Aos seminaristas, por ocasião do seu Jubileu (24 de junho), ele ressalta que “é relevante voltar a atenção para o centro, para o ‘motor’ de todo o seu caminho: o coração”, e que “é preciso trabalhar a própria interioridade, onde Deus faz ouvir a sua voz e de onde partem as decisões mais profundas; mas que é também lugar de tensões e lutas, a converter para que toda a vossa humanidade perfume o Evangelho. O primeiro trabalho, portanto, deve ser feito sobre a interioridade”, insiste, repetindo, mais uma vez, “o convite de Santo Agostinho a voltar ao coração, porque lá encontramos as pegadas de Deus”. “É na alma humana, racional e inteligente, que se deve achar a imagem do Criador”, lê-se em A Trindade (14, 4,6), onde o santo bispo de Hipona esclarece que a imagem de Deus está na “parte mais nobre do espírito humano, parte com a qual ele conhece ou pode conhecer Deus”, e embora “o espírito humano não seja da mesma natureza de Deus, no entanto, a imagem dessa natureza que é superior a todas as outras deve ser procurada e encontrada em nós, no que nossa natureza tem de melhor”, e isso mesmo quando o espírito “está degradado e deformado pela perda da participação em Deus”, porque “continua sendo imagem de Deus” e o é “na medida em que é capaz de Deus e pode participar dele” (14, 8,11).
Ouvir
O Pontífice acompanha, com suas palavras, essa análise interior: “descer ao coração às vezes pode nos assustar, porque nele também há feridas”. E encoraja: “não tenham medo de cuidar delas, deixem-se ajudar”, alertando que “sem a vida interior, nem mesmo a vida espiritual é possível, porque Deus nos fala justamente ali, no coração” e “devemos saber ouvi-lo” . E dá mais indicações, especificando que «parte desse trabalho interior é também o treinamento para aprender a reconhecer os movimentos do coração: não apenas as emoções rápidas e imediatas que caracterizam a alma dos jovens, mas sobretudo os seus sentimentos, que os ajudam a descobrir a direção da vida».

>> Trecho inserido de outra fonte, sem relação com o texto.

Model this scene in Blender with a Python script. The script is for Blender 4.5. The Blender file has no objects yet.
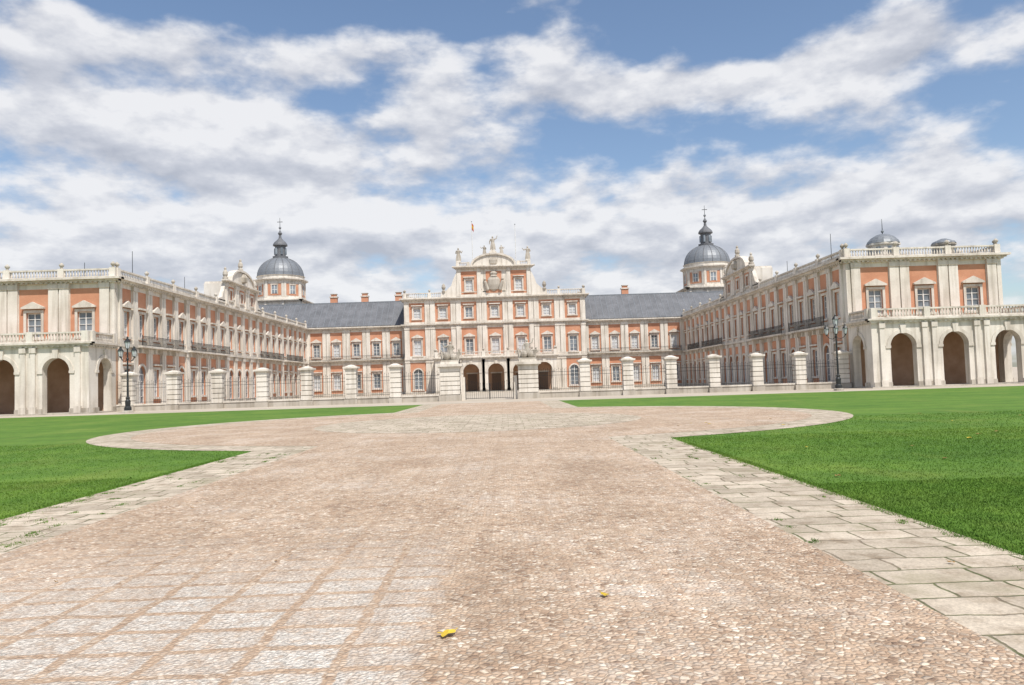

Em seguida, ele precisa que “o caminho privilegiado que nos conduz à interioridade” é a oração, porque “sem o encontro com Ele, não conseguimos nem mesmo conhecer verdadeiramente a nós mesmos”; por isso é necessário “invocar frequentemente o Espírito Santo”, para que Ele possa moldar “um coração dócil, capaz de captar a presença de Deus, também ouvindo as vozes da natureza e da arte, da poesia, da literatura e da música, assim como das ciências humanas”. Em A Cidade de Deus (19, 19), Agostinho escreve que “o amor da verdade busca a quietude da contemplação” e, nas Exposições sobre os Salmos, aprofunda a experiência da oração, que é colóquio com o Senhor: “É Deus que fala contigo; quando rezas, és tu que falas com Deus” (85, 7,5).

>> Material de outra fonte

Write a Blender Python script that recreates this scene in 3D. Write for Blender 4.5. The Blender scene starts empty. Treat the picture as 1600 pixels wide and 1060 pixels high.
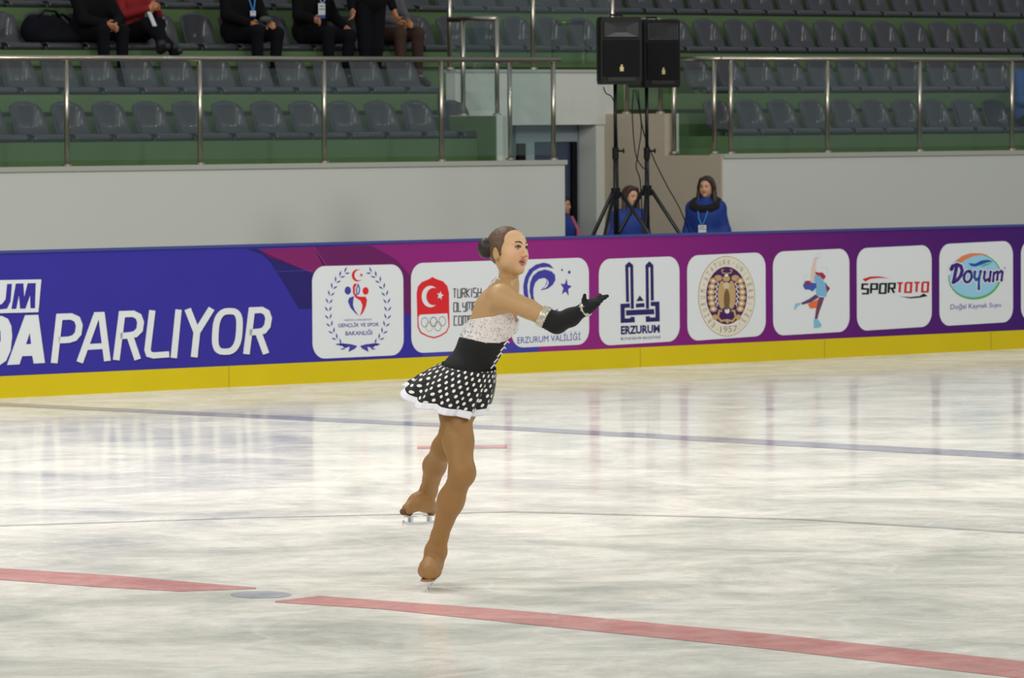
import bpy, bmesh, math, random
import numpy as np
from mathutils import Vector, Matrix
from mathutils.geometry import tessellate_polygon
random.seed(4)
SC = bpy.context.scene
COL = SC.collection

# ------------------------------------------------------------------ camera
F_PX, HOR_Y, HOR_SL, CAM_H = 8450.0, 185.0, -.006, 2.06
_p = math.atan((530 - HOR_Y) / F_PX); _a = math.atan(-HOR_SL)
FW = np.array([0, math.cos(_p), -math.sin(_p)])
_R = np.array([1., 0, 0]); _U = np.array([0, math.sin(_p), math.cos(_p)])
RT = _R * math.cos(_a) - _U * math.sin(_a)
UP = _U * math.cos(_a) + _R * math.sin(_a)
CAMP = np.array([0, 0, CAM_H])
cd = bpy.data.cameras.new('camera'); cam = bpy.data.objects.new('camera', cd); COL.objects.link(cam)
cam.matrix_world = Matrix(((RT[0], UP[0], -FW[0], 0), (RT[1], UP[1], -FW[1], 0), (RT[2], UP[2], -FW[2], CAM_H), (0, 0, 0, 1)))
cd.sensor_width = 36; cd.lens = F_PX / 1600 * 36; cd.clip_end = 300
cd.dof.use_dof = True; cd.dof.focus_distance = 23.6; cd.dof.aperture_fstop = 15
SC.camera = cam

# ------------------------------------------------------------------ light
w = bpy.data.worlds.new('arena_ambient'); SC.world = w; w.use_nodes = True
w.node_tree.nodes['Background'].inputs[0].default_value = (.80, .86, .90, 1)
w.node_tree.nodes['Background'].inputs[1].default_value = .40
SC.view_settings.view_transform = 'Standard'; SC.view_settings.look = 'None'
SC.view_settings.exposure = -.06; SC.view_settings.gamma = 1
SC.view_settings.use_curve_mapping = False

def lamp(x, y, z, size, power, col=(1, .96, .88), aim=None):
    l = bpy.data.lights.new('arena_lamp', 'AREA'); l.energy = power; l.color = col
    l.shape = 'RECTANGLE'; l.size = size; l.size_y = size * .5
    o = bpy.data.objects.new('arena_lamp', l); COL.objects.link(o); o.location = (x, y, z)
    if aim is not None:
        o.rotation_euler = (Vector(aim) - Vector((x, y, z))).to_track_quat('-Z', 'Y').to_euler()
    return o
for (x, y, aim, pw) in ((-8, 10, (-1, 23, 0), 560), (9, 12, (2, 26, 0), 600), (2, 6, (0, 24, 0), 520),
                        (-3, 30, (-3, 33, 0), 850), (12, 30, (9, 36, 0), 850), (-9, 22, (0, 44, 1), 700), (14, 27, (6, 48, 1), 700)):
    lamp(x, y, 10.5, 2.2, pw, aim=aim)

# ------------------------------------------------------------------ frames of reference
def ray(px, py): return FW + RT * (px - 800) / F_PX - UP * (py - 530) / F_PX
def ground(px, py, z=0.):
    r = ray(px, py); return CAMP + r * ((z - CAM_H) / r[2])
A0 = ground(0, 623); B0 = ground(1600, 545)
D = (B0 - A0) / np.linalg.norm(B0 - A0)            # along the rink boards
N = np.array([-D[1], D[0], 0.])                    # from the ice towards the stands
ANG = math.atan2(D[1], D[0]); Z3 = np.array([0, 0, 1.])
def W(s, o, z): return A0 + D * s + N * o + Z3 * z
for s_ in (-2, 4, 10, 16, 22):                     # small lamps added above the ice edge to put glints on the seats
    lamp(*W(s_, -2.5, 9.0), .35, 55, aim=W(s_ + .5, 8.5, 2))
def so(px, py, off):                               # a seen point on the plane `off` behind the boards -> (s, z)
    r = ray(px, py); p = CAMP + r * (((A0 + N * off - CAMP) @ N) / (r @ N)); v = p - A0
    return float(v @ D), float(p[2])
def offat(px, s):                                  # how far back the column px meets the cross plane s
    r = ray(px, 200); p = CAMP + r * (((A0 + D * s - CAMP) @ D) / (r @ D)); return float((p - A0) @ N)
def SP(px, py, dy, Y0=None):                       # a seen point at depth Y0+dy
    r = ray(px, py); return CAMP + r * (((Y0 or YS) + dy) / r[1])
YS = float(ground(668, 921)[1])                    # where the skater stands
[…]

Em várias ocasiões, além disso, Leão XIV recomenda a escuta: “penso que é relevante que todos nós aprendamos cada vez mais a escutar, para ingressar em colóquio” (homilia da missa na cripta da Basílica de São Pedro, 11 de maio). Olhando para o mundo contemporâneo, o Papa, na audiência aos professores das escolas católicas da Irlanda, Inglaterra, País de Gales e Escócia e aos jovens da diocese de Copenhague (5 de julho), reconhece que “hoje, muitas vezes, perdemos a capacidade de ouvir, de ouvir verdadeiramente. Ouvimos música, nossos ouvidos são constantemente inundados por todo tipo de estímulo digital, mas às vezes nos esquecemos de ouvir nosso coração” e reitera que “é em nosso coração que Deus nos fala, que Deus nos chama e nos convida a conhecê-lo melhor e a viver em seu amor”; de fato, “através dessa escuta”, continua o Pontífice, podemos nos abrir “para permitir que a graça de Deus fortaleça” nossa “fé em Jesus, de modo a podermos compartilhar mais facilmente esse dom com os outros”.
As palavras-chave
Coração, Palavra de Deus, ação, essas são as palavras-chave dos ensinamentos de Leão XIV sobre a interioridade: cultivar “em nosso coração a semente do Evangelho para depois levá-la à vida cotidiana, à família, aos locais de trabalho e de estudo, aos diversos ambientes sociais e àqueles que se encontram em necessidade”, e colocar em primeiro lugar “a relação com o Senhor, cultivar o colóquio com Ele. Então Ele nos tornará seus operários e nos enviará ao campo do mundo como testemunhas do seu Reino” (Angelus, 6 de julho).